I have been gathering the dried seed heads of the various columbine flowers that grow in my garden, and was headed to the final patch, the one that grows under the butterfly bush with the dark purple flowers, which are in brilliant bloom in late July.
I was so focused on the seed collection task, hunched over and looking down, that I was startled to see a shadow among the bush’s own shadow that was moving, a flutter that betrayed its being cast by something more than leaf. Abruptly, I stood up and almost hit my head on a butterfly.
This swallowtail had such tattered wings that I could see the purple of the flowers through the hole in its left forewing. It was also missing the frilly lobe that should be along the trailing edge of the left hindwing, and had other torn and frayed edges, signs of a long, hard journey, perhaps beating to windward.
It spent a long time sipping from the bright orange throats of the dark purple flowers and let me take close photos on that bright sunny day. I was grateful for this little reminder of the butterfly effect of gratitude, grateful also for the visual reminder that we may be tattered and beat up, but we should keep going, that there is still beauty in our surviving, that there is still sweetness to drink in.
I find it interesting that I saw its shadow first, even while looking down. I am peering into shadows even in summer, because if 2020 was a butterfly, it would be the most shredded looking one still flying the friendly skies. Even though July is full of bright sunshine and winged beings for the sun to shine upon, this is a different sort of summer in a different sort of year.

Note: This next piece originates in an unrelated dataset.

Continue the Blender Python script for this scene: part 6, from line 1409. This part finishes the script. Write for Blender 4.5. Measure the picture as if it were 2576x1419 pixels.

Normally July is a time of flying around the country visiting family, this time of wings and flight. Instead, this July is a month of being still and figuring out how to be okay with that, grieving the loss of that time with beloved kin.
As I peer into the shadows, I must remember that at least these shadows are being cast by butterflies, and take note that it is also the time of year to stop, spread my wings out on a leaf, and just absorb some sunlight.